Gerald Giam is the Member of Parliament for Aljunied GRC. He is a member of the Workers' Party of Singapore. The opinions expressed on this page are his alone.

3 thoughts on “Govt’s graduate equation needs balancing”

  1. Dear Gerald,

    Remember, its cheaper to import foreign talent than to train our own local guys.

    The gahmen’s famed pragmatism and liberal policy of allowing FT has resulted in depress wage for many engineering and IT professionals here.

    Regards
    Chih-Yang

  2. Hi Gerald, I’d like to know the source you got for this particular claim in your blog post:

    “Compared to other developed countries, Singapore’s proportion of graduates is dismal. Only 23 per cent of each cohort in Singapore graduates from university. In Australia, 60 per cent hold degrees. The Organisation for Economic Co-operation and Development (OECD) average is 36 per cent.”

    I don’t quite understand what that 23 percent means? Does it refer to the percentage of local graduates who go on to do their postgrad degrees, or the percentage of those who complete their degree?

    Thanks. You can email me at defennder@gmail.com if you prefer.

  3. The reason/s why companies do not hire local talents is one or both of the following:

    i) It is easier these days to target foreigners with specific qualifications and experience. In other words, they come ‘packaged’

    ii) They are cheaper to hire and do not come with inhibitions that the companies find in those in local pool.

    I live in Europe and participated in a large telecommunication conference organised by the International Telecom Union (ITU), Geneva, in 1990s. I was one of the key note speakers in two tracks, and was puzzled to find that there were no academics/industry speakers from Singapore in a number of tracks. As an academic, I knew a few good colleagues in the two universities in Singapore,who would have been more than a match for any of us. Before submitting the abstracts for presentations, I e-mailed quite a few of these Singaporean academics/industry experts to find out whether joint papers/presentations could be produced for the conference. These colleagues who normally respond quickly remained ominously silent. After my presentations, on the last day of my stay in Singapore, I went to see two of these colleagues, one at NTU and another in NUS, and tried to ask the reasons for their silence and more importantly why I could not find them at the conference. Their faces went white and they cleverly
    shifted the conversation into other areas. I wondered whether the fact that the conference was a joint event orgainsed by ITU and Singapore Government, and this meant the latter did not want many Singapore academics/industry experts to participate as speakers thus cutting out the international
    experts.

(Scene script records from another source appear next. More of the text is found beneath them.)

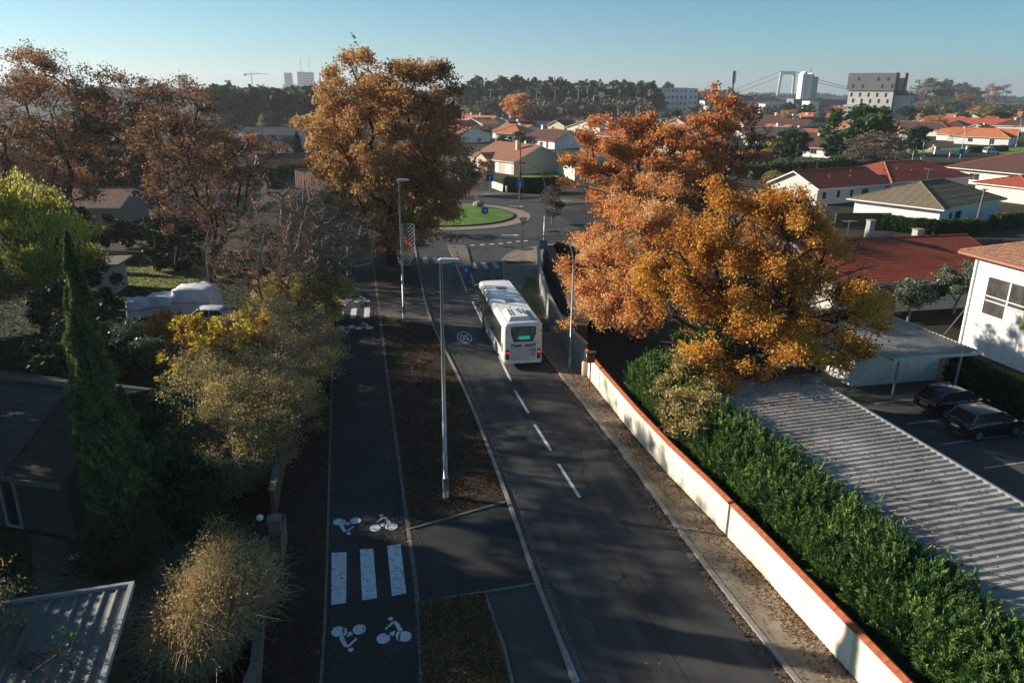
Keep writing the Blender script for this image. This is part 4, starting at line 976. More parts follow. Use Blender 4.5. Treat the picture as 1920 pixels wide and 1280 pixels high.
# ================================================================ CARS
def car(label, loc, rotz, paint_c, Lc=3.9, Wc=1.7, Hc=1.45, roofm=None, chrome=True, lamp='oval', van=False, group='cars in view'):
    """forward is +y, rear face at y = 0"""
    t = thing('parked_car', label, 'car', loc, rotz)
    hw = Wc / 2
    if van: prof = [(0.0, 0.95, 0.90), (0.10, 1.0, 0.98), (0.5, 1.02, 1), (2.6, 1.02, 1), (3.5, 0.98, .98), (Lc - 0.25, 0.80, 0.9), (Lc, 0.62, 0.75)]
    else: prof = [(0.0, 0.78, 0.86), (0.10, 0.88, 0.95), (0.5, 0.95, 1), (1.6, 0.93, 1), (2.7, 0.92, 1), (3.1, 0.88, .99), (Lc - 0.25, 0.72, 0.92), (Lc, 0.55, 0.78)]
    v = []; f = []
    for y, zt, wf in prof:
        w_ = hw * wf; z0 = 0.30 if 0.05 < y < Lc - 0.05 else 0.36
        half = [(0.0, z0), (w_ * 0.85, z0), (w_ * 0.97, z0 + 0.12), (w_, 0.55), (w_ * 0.99, zt - 0.12), (w_ * 0.92, zt - 0.02), (w_ * 0.6, zt + 0.02), (0.0, zt + 0.035)]
        v += [(x, y, z) for x, z in half] + [(-x, y, z) for x, z in reversed(half[1:-1])]
    k = 14
    for i in range(len(prof) - 1):
        for j in range(k): f.append([i * k + j, (i + 1) * k + j, (i + 1) * k + (j + 1) % k, i * k + (j + 1) % k])
    f += [list(range(k)), [(len(prof) - 1) * k + j for j in reversed(range(k))]]
    def mk(name, v, f, m, sm=True):
        me = bpy.data.meshes.new(name); me.from_pydata(v, [], f); me.materials.append(m)
        me.polygons.foreach_set('use_smooth', [sm] * len(me.polygons)); me.update(); return link(name, me, t)
    mk('body', v, f, paint_c)
    # glasshouse
    y0, y1, y2, y3 = (0.05, 0.25, 2.6, 3.3) if van else (0.18, 0.62, 2.15, 2.95)
    def ring_(y, z, w_): return [(-w_, y, z), (w_, y, z)]
    gh = [(-hw * 0.90, y0, 0.90), (hw * 0.90, y0, 0.90), (hw * 0.90, y3, 0.90), (-hw * 0.90, y3, 0.90), (-hw * 0.74, y1, Hc - 0.05), (hw * 0.74, y1, Hc - 0.05), (hw * 0.74, y2, Hc - 0.05), (-hw * 0.74, y2, Hc - 0.05)]
    ff = [(0, 1, 5, 4), (1, 2, 6, 5), (2, 3, 7, 6), (3, 0, 4, 7), (4, 5, 6, 7)]
    g_ = mk('windows', gh, ff, GLASS, False)
    rv = []; rf = []
    for i, (y, z, w_) in enumerate(((y1 - 0.12, Hc - 0.09, 0.74), (y1 + 0.08, Hc - 0.02, 0.77), ((y1 + y2) / 2, Hc + 0.02, 0.78), (y2 - 0.1, Hc - 0.02, 0.76), (y2 + 0.08, Hc - 0.08, 0.74))):
        rv += [(-hw * w_, y, z - 0.05), (-hw * w_ * 0.9, y, z), (0, y, z + 0.02), (hw * w_ * 0.9, y, z), (hw * w_, y, z - 0.05)]
    for i in range(4):
        for j in range(4): rf.append([i * 5 + j, i * 5 + j + 1, (i + 1) * 5 + j + 1, (i + 1) * 5 + j])
    mk('roof', rv, rf, roofm or paint_c)
    b = MB()
    for s in (-1, 1):
        for (ya, yb, za) in ((y0, y1, 0.9), (y3, y2, 0.9)):
            b.tube([(s * hw * 0.905, ya, za), (s * hw * 0.75, yb, Hc - 0.05)], 0.045, 6)
        ym = (y1 + y2) / 2 + 0.1; b.tube([(s * hw * 0.91, ym, 0.92), (s * hw * 0.75, ym, Hc - 0.05)], 0.035, 6)
        b.tube([(s * hw * 0.75, y1, Hc - 0.05), (s * hw * 0.75, y2, Hc - 0.05)], 0.035, 6)
    b.build('pillars', paint_c, t)
    if chrome:
        b = MB()
        for s in (-1, 1): b.tube([(s * hw * 0.93, y0, 0.93), (s * hw * 0.94, y3, 0.91)], 0.014, 5)
        b.tube([(-hw * 0.88, y0 - 0.08, 0.93), (hw * 0.88, y0 - 0.08, 0.93)], 0.014, 5); b.build('chrome_trim', RIMM, t)
    for s in (-1, 1):
        for y in (0.72, Lc - 0.78):
            b = MB(); b.disc((s * (hw - 0.07), y, 0.31), 0.31, 'x', 22, 0.20); wh = b.build('wheel', TYRE, t)
            b = MB(); b.disc((s * (hw + 0.035), y, 0.31), 0.19, 'x', 14, 0.015); b.build('rim', RIMM, wh)
            b = MB(); b.extr([(y + 0.37 * math.cos(a), 0.31 + 0.37 * math.sin(a)) for a in np.linspace(0, PI, 12)], 'x', min(s * (hw - 0.12), s * (hw + 0.008)), max(s * (hw - 0.12), s * (hw + 0.008))); b.build('wheel_arch', BLACKP, t)
        if lamp == 'oval':
            b = MB(); b.tube([(s * hw * 0.74, -0.03, 0.70 + 0.14 * (1 - math.cos(a))) for a in np.linspace(0, PI, 7)], [max(0.03, 0.10 * math.sin(a)) for a in np.linspace(0, PI, 7)], 10)
        else:
            b = MB(); b.extr([(s * hw * 0.5, 0.78), (s * hw * 0.93, 0.74), (s * hw * 0.95, 0.92), (s * hw * 0.6, 0.90)], 'y', -0.03, 0.12)
        b.build('tail_light', LAMPD, t, smooth=lamp == 'oval')
        b = MB(); b.box(s * hw - 0.02 if s > 0 else -hw - 0.16, y3 - 0.55, 0.92, s * hw + 0.16 if s > 0 else -hw + 0.02, y3 - 0.42, 1.05); b.build('mirror', BLACKP, t, bevel=0.02)
        b = MB(); b.box(s * hw - 0.01, 1.35, 0.80, s * hw + 0.015, 1.50, 0.825); b.box(s * hw - 0.01, 2.2, 0.80, s * hw + 0.015, 2.35, 0.825); b.build('door_handle', RIMM, t)
        b = MB(); b.tube([(s * hw * 0.65, Lc - 0.06, 0.60), (s * hw * 0.65, Lc - 0.01, 0.60)], 0.09, 12); b.build('headlight', WHITES, t)
    b = MB(); b.box(-0.26, -0.035, 0.56, 0.26, -0.012, 0.67); b.build('number_plate', WHITES, t)
    b = MB(); b.box(-hw * 0.82, -0.06, 0.34, hw * 0.82, 0.05, 0.50); b.build('bumper', BLACKP, t, bevel=0.02)
    return t
BLK = mat('car_black', (0.012, 0.012, 0.013), 0.2, (0.014, 0.014, 0.015), coat=0.6, spec=0.6)
RA = math.radians(15.6 - 90)
car('shiny black small car with oval red tail lights and a grey roof', (23.05, 35.45, 0.026), RA, BLK, roofm=mat('car_roof_grey', (0.10, 0.095, 0.085), 0.35, coat=0.4, spec=0.6))
car('shiny black hatchback parked nearest the white garage', (22.9, 38.3, 0.026), RA, BLK, lamp='wedge', chrome=False)
car('white van parked in front of the yellow bungalow', (*G(1845, 289)[:2], 0.03), math.radians(-80), mat('van_white', (0.78, 0.79, 0.80), 0.3, coat=0.3), Lc=4.8, Wc=1.9, Hc=1.95, van=True, chrome=False, lamp='wedge')
car('dark blue grey car parked beside the yellow bungalow garage', (*G(1745, 285)[:2], 0.03), math.radians(-75), mat('car_bluegrey', (0.06, 0.07, 0.09), 0.3, coat=0.5), chrome=False, lamp='wedge')

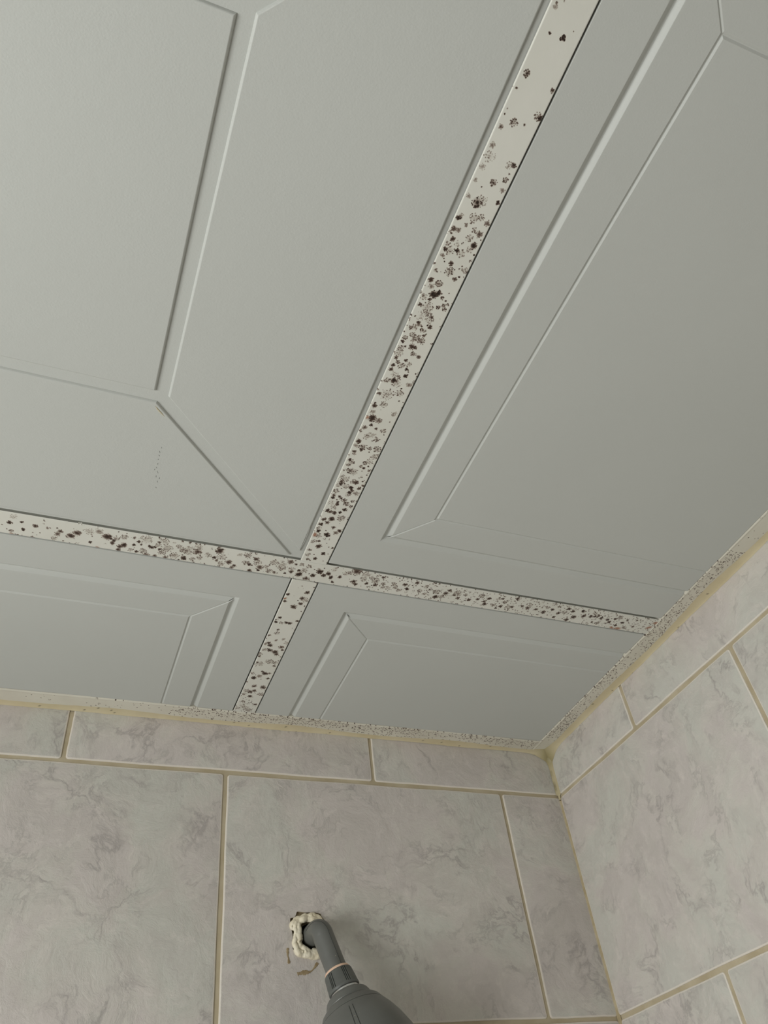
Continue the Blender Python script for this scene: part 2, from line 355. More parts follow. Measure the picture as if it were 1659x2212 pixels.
# ------------------------------------------------------------------ mould growth on the metal
def spots(txt):
    out = []                                   # x mm, y mm, radius mm, strength, kind
    for e in txt.split(';'):
        a = e.split(','); out.append((float(a[0]) / 1000, float(a[1]) / 1000, float(a[2]) / 1000 * 1.14, float(a[3]), a[4]))
    return out
SPOT_LONG = spots("-432.2,-771.1,1,0.6,d;-431.9,-769.2,1.4,0.35,d;-428.6,-773.4,0.7,0.4,d;-428.5,-757.1,1,0.9,d;-420.1,-757.4,1.5,1,d;-416.1,-762.3,0.5,0.6,d;-431,-734.8,1.9,0.8,s;-433.1,-726.1,0.9,0.7,d;-412.2,-731.8,1.3,0.7,d;-433.1,-711.1,0.7,0.8,d;-433,-714.3,0.6,0.5,d;-425.5,-708.6,2.2,0.8,m;-418.9,-709.6,0.8,0.8,d;-413.4,-715.9,2.4,0.7,m;-411.9,-715.6,1.2,1,d;-432.1,-703.9,1.4,0.6,d;-432.3,-692.7,1.8,0.45,d;-430.8,-686.1,3.1,0.45,m;-432.1,-679.3,1.9,0.35,d;-413.9,-686.3,1.6,0.85,d;-416.3,-685.1,2.1,0.55,m;-414,-680.4,0.8,0.6,d;-414.7,-676.5,1.7,0.8,m;-421.1,-672.3,2.1,0.75,s;-427.2,-667.6,0.6,0.7,d;-432.8,-670.7,1.3,0.4,d;-413.4,-669.8,1.5,0.45,d;-425.3,-657.7,3.3,1,s;-423,-659.8,3.1,0.5,m;-432.5,-659.9,1.5,0.4,d;-412.6,-661.7,1.3,0.9,d;-432.8,-644.6,1.6,0.95,d;-431.9,-646.3,1.8,0.4,d;-422.8,-647.9,2.9,0.6,m;-418.4,-649.3,2,0.6,m;-423.3,-644,0.8,0.7,d;-412.7,-647.2,1.9,0.55,d;-425.8,-642,1.3,0.5,d;-432.3,-637.2,2,0.65,d;-429.2,-637.3,1.8,0.5,d;-432.9,-633.9,1,0.7,d;-418.8,-640.2,1.8,0.6,m;-414.7,-638.8,2.3,0.6,d;-419.9,-634.2,2.3,0.65,m;-430.2,-630.6,1.6,0.85,d;-414.9,-630.5,2.3,1,d;-416.1,-627.3,2.3,0.6,m;-424.2,-624,1.3,1,d;-432.4,-622.3,1.3,0.95,d;-429,-622.4,2.8,0.65,m;-426.1,-628.6,1.8,0.4,m;-420.5,-622.4,2.3,0.5,m;-432.1,-626.6,1.4,0.6,m;-432,-617.7,1.4,0.5,d;-429,-614.2,0.6,1,d;-430.3,-616,0.6,0.8,d;-424.1,-614.4,1.7,0.8,d;-422.5,-608.3,3,0.85,m;-416,-614.7,0.7,0.8,d;-417.1,-612.3,0.7,0.7,d;-413.2,-612.6,2.2,0.6,m;-414.5,-606.7,0.9,0.9,d;-416.9,-604.3,1.2,0.7,d;-425.8,-598.1,2.2,0.7,m;-432,-606.5,1.4,0.7,m;-432.4,-598.9,1.9,0.8,d;-426.1,-597.8,2.2,0.65,m;-430.3,-594.6,2,0.45,d;-416.9,-604.4,1.5,0.7,d;-427,-589.5,2.2,1,d;-423.3,-590.9,2.2,1,d;-425.2,-588.7,2.2,1,d;-427.2,-585.1,1.1,0.8,d;-419.1,-588.4,1.1,0.8,m;-416,-587.2,0.9,0.9,d;-419,-581,1.3,0.9,m;-415.7,-583.7,1.5,0.7,m;-414,-580.4,1.5,0.8,m;-432,-585.7,2.2,0.6,m;-432.4,-579.3,1.3,0.8,d;-426.5,-578.7,4,0.65,m;-424.2,-574.7,2.5,0.7,m;-427.4,-571.2,3.6,0.4,m;-420.5,-572.2,1.3,0.8,d;-420.6,-569.9,3.1,0.45,m;-427.7,-565.7,1.3,0.9,d;-427,-563.9,2.1,0.45,d;-424.3,-563.3,0.9,0.9,d;-420.5,-565.3,0.9,0.95,d;-418.2,-564.3,1.6,0.8,d;-422.3,-560.4,2,0.75,m;-431.9,-560.1,1.3,0.8,m;-429.3,-560.9,2.3,0.6,m;-427.7,-555,2,0.75,m;-423.7,-553.6,2.4,0.75,m;-419.8,-556.8,1.2,0.7,d;-418.7,-558.1,0.7,0.9,d;-419.4,-552.2,2.7,0.8,m;-425.7,-550.9,1.9,0.6,m;-432.2,-551.3,1.6,0.7,m;-432.6,-547.6,1.2,0.9,d;-424.5,-545.3,2.4,0.75,d;-422.4,-545.4,1.6,0.8,d;-432.1,-541.8,2.1,0.75,m;-429.3,-544.2,1,0.8,d;-420.9,-539.8,1.9,0.8,m;-416.4,-538.7,1.4,0.75,d;-431.6,-537.8,3.2,0.5,m;-432.2,-533.3,1.4,0.7,d;-424.3,-532.9,1.2,0.85,d;-426.2,-528.3,2.2,0.75,m;-432,-526.6,1.5,0.9,d;-421,-530.2,2.1,0.55,m;-429.8,-530,1.4,0.8,m;-432,-522.6,1.7,0.8,d;-420.6,-525.7,1.2,1,d;-418.7,-524,0.7,0.9,d;-419.3,-520,1.6,1,d;-426.4,-513.8,2.5,1,d;-423.5,-512.1,3.4,0.6,m;-431.5,-512.2,2,0.7,m;-428.4,-518.9,2.8,0.4,m;-423.9,-517.7,1.6,0.7,m;-413.7,-513,2,0.5,d;-426.8,-500,4.9,0.6,m;-417.7,-503.7,2.9,0.7,m;-425.6,-490.3,2.6,0.7,m;-432.2,-487.1,2,0.85,d;-431.1,-481.2,2.1,0.6,m;-429.4,-475.9,2.7,0.9,d;-423.9,-474,2.4,0.6,m;-414.7,-483.9,2.1,0.55,m;-432.9,-499.5,1.4,0.7,d;-432.7,-489.9,1,0.8,d;-429.4,-474.9,3,0.85,d;-423.8,-474.4,2.4,0.5,d;-427.8,-468.4,1.2,0.95,d;-432.1,-464.7,1.8,0.6,d;-422.8,-465.8,1.1,0.8,d;-416.7,-465.4,2,0.7,m;-414.6,-461.7,0.6,1,d;-427.8,-455.9,2.2,0.6,m;-425.7,-457.9,2.5,0.4,m;-422.4,-459.2,1.8,0.4,m;-418.5,-455.5,2.2,0.75,m;-431.9,-450,2.3,0.85,d;-426.8,-445.2,3.1,0.85,m;-426.8,-442,1.6,0.9,d;-420.9,-445.3,1.8,0.8,m;-414.5,-445.7,2.8,0.85,m;-432.5,-445,1.9,0.4,d;-431.8,-438.9,1.4,0.8,d;-430.8,-437,1.8,0.5,m;-414.1,-437.5,2.9,0.65,m;-432.4,-429.7,1.4,0.9,d;-430.3,-427.2,2.4,0.8,m;-432,-423.7,1.6,0.7,m;-416,-431.6,2.4,0.5,m;-418.9,-429.1,1.8,0.85,m;-420.8,-424.5,1.4,0.75,m;-418,-423.3,1.3,0.9,d;-415.1,-426.3,1,0.8,d;-428.5,-417.7,2.6,1,m;-425.2,-417.4,3.3,0.8,m;-412.5,-422.1,1.3,0.6,m;-412.8,-416.7,0.9,0.8,d;-412.4,-418.6,0.5,0.9,d;-418.3,-419.9,0.6,0.8,d;-429.6,-407.9,3.6,0.65,m;-418,-411.9,0.5,0.9,d;-430.9,-404,2,0.7,d;-421.4,-406.6,2.3,0.7,m;-418.5,-406.2,2,0.8,d;-413.6,-408.9,0.9,0.9,d;-430.6,-401.2,1.5,0.95,d;-432.1,-399.6,1.7,0.6,m;-426.1,-400.4,2.7,0.55,m;-421,-399.4,1.9,1,d;-419.5,-397,1.3,0.95,d;-413.9,-400.1,1.5,0.8,d;-411.8,-404.3,1.2,0.7,d;-420.5,-393.8,1.7,1,d;-420.7,-391.7,2.6,0.65,m;-416.1,-395,1.7,0.6,m;-413.5,-393.6,1.9,0.6,m;-431.8,-392.4,2.2,0.75,m;-427,-387.1,1.2,0.9,d;-424.9,-385.2,1.2,0.85,d;-432.3,-387.3,1.7,0.7,d;-432,-384.1,1.5,1,d;-428,-382.7,1,0.7,d;-421.6,-383.5,2.2,0.95,m;-418.3,-380.2,2.6,0.85,m;-426.3,-380.4,1.1,0.85,d;-425.8,-377.8,1.7,0.9,d;-430.9,-377.7,2.8,0.4,m;-427.3,-373.1,2.2,0.6,m;-413.4,-377.7,1.4,0.9,m;-414.2,-384.3,1.4,0.8,m;-431.6,-368.6,1.7,1,d;-429,-367.1,2,0.7,d;-424.9,-366.9,2.1,0.85,d;-420.3,-368.6,1.3,1,d;-417.6,-372.7,2,0.95,d;-417.4,-361.9,3.4,0.85,m;-425,-358.8,2.6,0.95,d;-431.5,-356.9,2.1,0.7,d;-427.4,-353.6,1.9,0.8,d;-431.9,-350.2,1.9,0.95,d;-419.9,-348.9,1.6,0.8,d;-432.1,-344.8,1.8,0.5,m;-431.6,-341.3,1.7,1,d;-430.3,-335.3,2.9,0.75,m;-423.1,-338.5,2.6,1,d;-420.6,-337.6,1.1,1,d;-415.9,-342.7,2.3,0.55,d;-413.3,-346.1,2,0.9,d;-427.3,-328.7,1.3,0.9,d;-431.6,-327.2,2.2,0.7,m;-425.4,-321.8,2.7,0.85,d;-419.3,-327.5,0.6,0.9,d;-415.9,-323,0.7,0.9,d;-412.3,-322.9,1.1,0.8,d;-418.2,-313.2,2.1,0.95,d;-413.6,-313.9,0.6,0.8,d;-431.4,-308.9,2.1,0.7,m;-426,-310.2,0.8,0.7,d;-431.6,-315,1.5,0.7,m;-423.4,-304.9,1.8,0.9,d;-429.5,-302.6,1.4,0.8,m;-415.1,-303.3,0.6,0.8,d;-433.5,-474.8,1.3,1,r;-433.3,-335.9,1.9,1,r")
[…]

Some one quietly mentioned to me that the Singapore Government wanted this conference as a ‘show piece’ to encourage future such events, and would like
    as many ‘foreign experts as practicable’ to come to Singapore.
    Another colleague who came with me from Europe mentioned that often these events are used to recruit experts, and a few times in the past he was approached discretly by
    persons in authority in companies /universities. I was not sure whether his conjecture was correct at that time. A few days after I was back from Singapore, my telephone rang and a
    person introduced himself as a government official, praised my contribution at the conference and asked whether I would be interested
    in a few positions in the universities/research institutes. I politely declined and said that I could recommend a few colleagues at NUS/NTU who were better qualified and will do a better job as they were Singapore born and educated. He abruptly cut off the connection and the colleagues that I mentioned stopped communicating with me from then on.

    I could deduce that the Singapore Government controls academics and institutions injecting fear and that explained why the faces of my Singapore colleagues went white when I visited them and talked to them about the event.

    In my opinion, every country should
    find ways of encouraging local talents, and ‘foreign substitution’ in the long run does no good for the country concerned.

    As far why 4000 Singaporean leave for Australia each year for studies, the reason is simple. In Australia they find an atmosphere of freedom, and with freedom innovation follows.